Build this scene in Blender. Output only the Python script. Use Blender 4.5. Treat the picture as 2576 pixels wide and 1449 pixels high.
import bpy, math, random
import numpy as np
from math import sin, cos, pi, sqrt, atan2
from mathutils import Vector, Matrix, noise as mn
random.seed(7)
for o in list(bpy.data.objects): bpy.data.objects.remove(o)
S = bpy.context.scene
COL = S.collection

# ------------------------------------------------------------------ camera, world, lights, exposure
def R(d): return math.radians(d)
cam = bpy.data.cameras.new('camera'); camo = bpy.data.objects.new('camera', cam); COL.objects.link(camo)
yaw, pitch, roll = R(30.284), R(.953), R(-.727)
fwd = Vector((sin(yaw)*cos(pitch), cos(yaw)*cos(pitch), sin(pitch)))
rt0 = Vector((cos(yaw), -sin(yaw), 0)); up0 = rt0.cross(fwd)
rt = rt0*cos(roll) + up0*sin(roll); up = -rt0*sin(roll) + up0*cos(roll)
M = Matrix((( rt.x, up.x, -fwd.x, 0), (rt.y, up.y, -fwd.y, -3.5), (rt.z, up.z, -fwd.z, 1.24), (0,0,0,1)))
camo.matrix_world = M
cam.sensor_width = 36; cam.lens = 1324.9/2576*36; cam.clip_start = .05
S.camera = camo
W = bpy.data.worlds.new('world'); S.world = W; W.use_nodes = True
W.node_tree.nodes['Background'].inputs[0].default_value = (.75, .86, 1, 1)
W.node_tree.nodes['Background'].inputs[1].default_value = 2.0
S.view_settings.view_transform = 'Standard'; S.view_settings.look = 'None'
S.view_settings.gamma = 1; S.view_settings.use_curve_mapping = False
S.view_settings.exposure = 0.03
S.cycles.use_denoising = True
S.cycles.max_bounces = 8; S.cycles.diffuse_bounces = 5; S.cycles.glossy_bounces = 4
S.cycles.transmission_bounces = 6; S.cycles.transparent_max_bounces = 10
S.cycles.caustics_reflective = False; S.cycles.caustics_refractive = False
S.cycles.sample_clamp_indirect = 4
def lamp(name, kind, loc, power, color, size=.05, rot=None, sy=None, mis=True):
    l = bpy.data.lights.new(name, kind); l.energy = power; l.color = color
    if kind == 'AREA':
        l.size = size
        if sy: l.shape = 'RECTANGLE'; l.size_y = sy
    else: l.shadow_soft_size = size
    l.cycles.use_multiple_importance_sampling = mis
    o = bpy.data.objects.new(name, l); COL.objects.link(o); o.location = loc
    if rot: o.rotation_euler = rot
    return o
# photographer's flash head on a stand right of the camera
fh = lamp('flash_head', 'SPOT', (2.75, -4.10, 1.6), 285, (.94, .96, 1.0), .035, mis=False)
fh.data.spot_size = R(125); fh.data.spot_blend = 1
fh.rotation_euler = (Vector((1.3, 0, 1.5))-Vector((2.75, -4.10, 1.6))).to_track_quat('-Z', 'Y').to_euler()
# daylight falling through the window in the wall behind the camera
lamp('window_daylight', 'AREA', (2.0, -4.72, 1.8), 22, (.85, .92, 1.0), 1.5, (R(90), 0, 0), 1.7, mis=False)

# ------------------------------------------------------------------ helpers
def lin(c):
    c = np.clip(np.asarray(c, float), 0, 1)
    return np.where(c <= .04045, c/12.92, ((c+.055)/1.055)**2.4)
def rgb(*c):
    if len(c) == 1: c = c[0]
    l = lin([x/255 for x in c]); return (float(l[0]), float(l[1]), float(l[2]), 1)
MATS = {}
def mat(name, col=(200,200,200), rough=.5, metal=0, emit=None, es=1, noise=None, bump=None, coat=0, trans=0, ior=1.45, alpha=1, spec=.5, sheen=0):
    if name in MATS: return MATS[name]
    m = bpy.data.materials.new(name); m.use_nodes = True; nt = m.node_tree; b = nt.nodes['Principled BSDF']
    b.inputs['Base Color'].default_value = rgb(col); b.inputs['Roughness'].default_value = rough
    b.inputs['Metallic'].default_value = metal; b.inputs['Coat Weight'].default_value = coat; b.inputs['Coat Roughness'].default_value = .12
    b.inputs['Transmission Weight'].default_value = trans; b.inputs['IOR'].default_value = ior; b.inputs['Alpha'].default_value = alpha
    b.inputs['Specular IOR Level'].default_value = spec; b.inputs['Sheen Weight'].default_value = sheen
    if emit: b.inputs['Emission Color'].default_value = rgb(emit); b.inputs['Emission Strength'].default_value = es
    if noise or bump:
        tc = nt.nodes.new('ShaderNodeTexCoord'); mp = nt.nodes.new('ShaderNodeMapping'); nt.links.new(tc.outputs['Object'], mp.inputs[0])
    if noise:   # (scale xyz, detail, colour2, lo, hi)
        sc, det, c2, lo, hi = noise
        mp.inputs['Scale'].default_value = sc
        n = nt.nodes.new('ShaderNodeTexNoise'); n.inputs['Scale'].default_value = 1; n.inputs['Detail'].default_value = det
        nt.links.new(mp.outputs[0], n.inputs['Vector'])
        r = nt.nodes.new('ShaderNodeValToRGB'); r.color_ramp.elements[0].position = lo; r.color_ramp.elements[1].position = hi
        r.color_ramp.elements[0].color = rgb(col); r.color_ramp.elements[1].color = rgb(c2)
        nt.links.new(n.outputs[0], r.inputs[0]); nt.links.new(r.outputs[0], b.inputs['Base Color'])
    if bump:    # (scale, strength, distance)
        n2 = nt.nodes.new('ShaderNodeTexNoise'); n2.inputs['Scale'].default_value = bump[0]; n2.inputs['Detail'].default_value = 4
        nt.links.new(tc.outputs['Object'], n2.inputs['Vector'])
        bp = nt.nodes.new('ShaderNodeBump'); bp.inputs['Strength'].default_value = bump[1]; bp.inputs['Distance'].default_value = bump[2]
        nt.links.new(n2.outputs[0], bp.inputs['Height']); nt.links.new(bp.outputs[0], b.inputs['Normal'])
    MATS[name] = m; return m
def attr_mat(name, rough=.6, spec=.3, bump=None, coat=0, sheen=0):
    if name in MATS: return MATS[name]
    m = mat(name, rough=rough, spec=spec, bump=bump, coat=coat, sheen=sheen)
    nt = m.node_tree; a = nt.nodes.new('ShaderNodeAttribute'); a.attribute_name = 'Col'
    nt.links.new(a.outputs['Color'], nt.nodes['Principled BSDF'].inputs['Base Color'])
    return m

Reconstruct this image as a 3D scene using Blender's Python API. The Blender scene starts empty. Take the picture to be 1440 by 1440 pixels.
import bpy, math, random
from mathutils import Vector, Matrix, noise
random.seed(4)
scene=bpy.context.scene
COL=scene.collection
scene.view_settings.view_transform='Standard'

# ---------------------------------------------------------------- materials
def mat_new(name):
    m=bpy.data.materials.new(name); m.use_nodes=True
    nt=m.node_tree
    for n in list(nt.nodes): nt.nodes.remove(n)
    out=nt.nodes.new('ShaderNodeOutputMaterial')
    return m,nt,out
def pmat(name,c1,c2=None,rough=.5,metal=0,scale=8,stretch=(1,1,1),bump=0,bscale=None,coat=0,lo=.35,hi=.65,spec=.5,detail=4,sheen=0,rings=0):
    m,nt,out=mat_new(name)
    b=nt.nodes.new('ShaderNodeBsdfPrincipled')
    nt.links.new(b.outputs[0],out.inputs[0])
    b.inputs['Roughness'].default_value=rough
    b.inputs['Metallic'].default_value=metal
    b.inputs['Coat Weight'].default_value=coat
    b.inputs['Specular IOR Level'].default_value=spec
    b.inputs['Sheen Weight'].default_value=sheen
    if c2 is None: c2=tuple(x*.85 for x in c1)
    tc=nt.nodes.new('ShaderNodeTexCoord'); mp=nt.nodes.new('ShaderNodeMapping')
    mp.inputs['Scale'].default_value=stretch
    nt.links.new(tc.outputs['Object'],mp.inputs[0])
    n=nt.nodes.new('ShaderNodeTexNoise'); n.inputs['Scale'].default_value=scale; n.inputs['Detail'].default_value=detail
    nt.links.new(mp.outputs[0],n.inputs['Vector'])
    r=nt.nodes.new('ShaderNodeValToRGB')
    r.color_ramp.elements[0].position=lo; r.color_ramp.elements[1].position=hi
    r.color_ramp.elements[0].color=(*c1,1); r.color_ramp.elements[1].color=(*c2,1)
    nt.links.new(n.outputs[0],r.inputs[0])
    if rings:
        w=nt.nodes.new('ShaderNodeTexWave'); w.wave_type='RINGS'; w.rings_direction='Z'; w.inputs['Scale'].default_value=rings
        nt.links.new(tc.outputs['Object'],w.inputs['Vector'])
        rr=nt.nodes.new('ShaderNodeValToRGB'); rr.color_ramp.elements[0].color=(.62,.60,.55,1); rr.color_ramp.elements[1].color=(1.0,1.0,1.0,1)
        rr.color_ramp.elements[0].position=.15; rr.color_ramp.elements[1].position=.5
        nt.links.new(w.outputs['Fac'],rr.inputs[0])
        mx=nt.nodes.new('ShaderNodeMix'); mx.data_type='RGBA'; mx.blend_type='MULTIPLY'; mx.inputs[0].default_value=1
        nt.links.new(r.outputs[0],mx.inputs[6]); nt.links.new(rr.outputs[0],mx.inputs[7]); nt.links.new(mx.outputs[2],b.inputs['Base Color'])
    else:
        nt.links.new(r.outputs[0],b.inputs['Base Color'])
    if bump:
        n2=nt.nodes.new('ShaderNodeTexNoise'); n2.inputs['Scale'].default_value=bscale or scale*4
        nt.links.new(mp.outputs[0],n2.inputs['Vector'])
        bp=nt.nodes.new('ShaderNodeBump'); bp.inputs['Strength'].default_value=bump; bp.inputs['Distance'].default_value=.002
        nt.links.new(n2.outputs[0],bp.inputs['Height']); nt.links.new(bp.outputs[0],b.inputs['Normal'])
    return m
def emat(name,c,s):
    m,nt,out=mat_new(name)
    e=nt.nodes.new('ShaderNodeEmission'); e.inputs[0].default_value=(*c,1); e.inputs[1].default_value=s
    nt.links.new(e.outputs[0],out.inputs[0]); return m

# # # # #

Extract exactly and only the span of lines that begins at the line containing "Reconstruct this image" and ends at the line containing "scene.view_settings.view_transform='Standard'".

● Output for this exercise:
Reconstruct this image as a 3D scene using Blender's Python API. The Blender scene starts empty. Take the picture to be 1440 by 1440 pixels.
import bpy, math, random
from mathutils import Vector, Matrix, noise
random.seed(4)
scene=bpy.context.scene
COL=scene.collection
scene.view_settings.view_transform='Standard'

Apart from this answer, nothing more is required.